En una escena de 'Yo, mi mujer y mi mujer muerta' al protagonista de la historia, un arquitecto que viaja a Marbella para cumplir con la última voluntad de su mujer, le comentan que seguro que como diseñador de edificios estaría encantado de disfrutar de la vista de los los "casoplones" de la zona. "Tienen más que ver con la repostería que con la arquitectura", asevera el hombre. Curioso que Santi Amodeo sea tan consciente de algo así cuando en su película cae irremediablemente en el cartón piedra cinematográfico.

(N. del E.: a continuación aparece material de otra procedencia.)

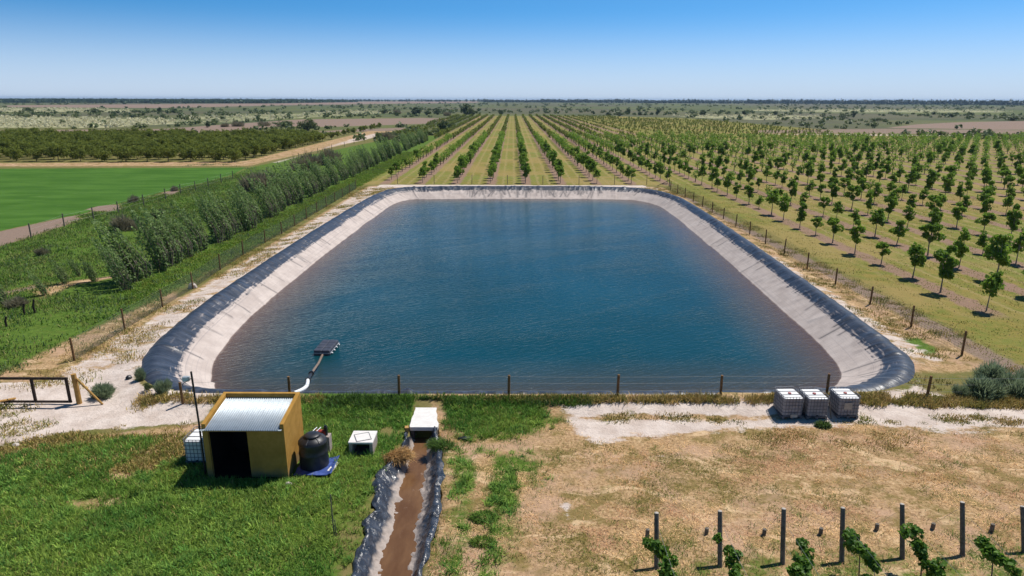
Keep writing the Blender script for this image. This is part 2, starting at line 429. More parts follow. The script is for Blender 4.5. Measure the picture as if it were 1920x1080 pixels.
zone('dry', [(-900, 850), (0, 835), (330, 795), (400, 790), (560, 765), (560, 1500), (-900, 1500)], 0.6, 0.8)
zone('green', [(820, 745), (1000, 752), (1035, 772), (1060, 792), (1010, 815), (930, 828), (860, 828), (825, 800)], 0.9, 0.68)
zone('green', [(824, 838), (935, 830), (1040, 850), (1030, 930), (990, 985), (960, 1080), (900, 1300), (760, 1300), (795, 1060), (826, 960)], 1.2, 0.63)
zone('green', [(1180, 1015), (1400, 1005), (1920, 990), (2400, 985), (2400, 1500), (1150, 1500)], 1.5, 0.47)
zone('dry', [(880, 850), (915, 850), (925, 890), (905, 940), (912, 990), (900, 1040), (880, 1090), (860, 1090), (885, 1010), (880, 950), (900, 900)], 0.3, 1.0)
zone('green', [(892, 855), (915, 855), (925, 890), (905, 940), (912, 990), (900, 1040), (880, 1090), (866, 1090), (885, 1010), (886, 950), (902, 900)], 0.25, 1.0, sub=True)
zone('green', [(972, 890), (985, 890), (1005, 960), (1000, 985), (985, 960)], 0.25, 1.0, sub=True)
# far plain
zone('soil', [(455, 231), (560, 224), (790, 221), (850, 223), (838, 231), (770, 233), (620, 238), (520, 237), (440, 246), (330, 252), (0, 256), (-300, 258), (-300, 249), (0, 244), (300, 242)], 4, 0.85)
zone('soil', [(560, 249), (640, 243), (780, 238), (800, 241), (720, 247)], 3, 0.6)
zone('soil', [(1660, 240), (1720, 233), (1800, 229), (1960, 226), (2100, 226), (2100, 243), (1900, 243), (1760, 241)], 4, 0.98)
zone('sand', [(1430, 252), (1560, 251), (1720, 253), (1960, 252), (1960, 254.5), (1650, 254.5)], 1.2, 0.62)
zone('soil', [(1400, 244), (1660, 241), (1960, 244), (1960, 252), (1420, 251)], 3, 0.58)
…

'Yo, mi mujer y mi mujer muerta' tiene mucho que ver con algunas celebradas películas de Alexander Payne ('Nebraska' o 'Los descendientes', especialmente): dramedias de descubrimiento personal o familiar a través de un viaje físico y sentimental; no son títulos que me entusiasmen desde luego pero si a Payne le reconozco algo es su habilidad para que los puntos muertos de sus historias no se conviertan en agujeros negros, en huecos por los que el espectador se desliza hacia el desinterés absoluto por lo filmado.

Amodeo ensaya una fórmula algo similar pero pierde el control de todo: no acierta en encontrar el tono equilibrado entre la comedia crepuscular, el humor negro y el drama, no hay chispa, vida o algo parecido a ella en lo que se cuenta, no es capaz de dibujar unos personajes coherentes (especialmente sangrante en lo relativo a los encarnados por Carlos Areces e Ingrid-García Jonsson: ¿quiénes son, a qué se dedican? Encima los deja tirados por ahí, sin saber cómo terminan sus peripecias. Y si a su creador no le importan sus personajes, imagínese lo que me preocupa a mí, un simple espectador). Lo que nos entrega es una película que repta aburrida y plana hacia su conclusión.

Lo que nos entrega Santi Amodeo es, más que una película, sólo la fachada de una película (y tampoco levantada con excesivo oficio), algo casi de mentira, postizo, vacío y aburrido que repta lento y plano hacia su inevitable conclusión. El cascarón de algo, con luces y colores. Como los «casoplones» de Marbella.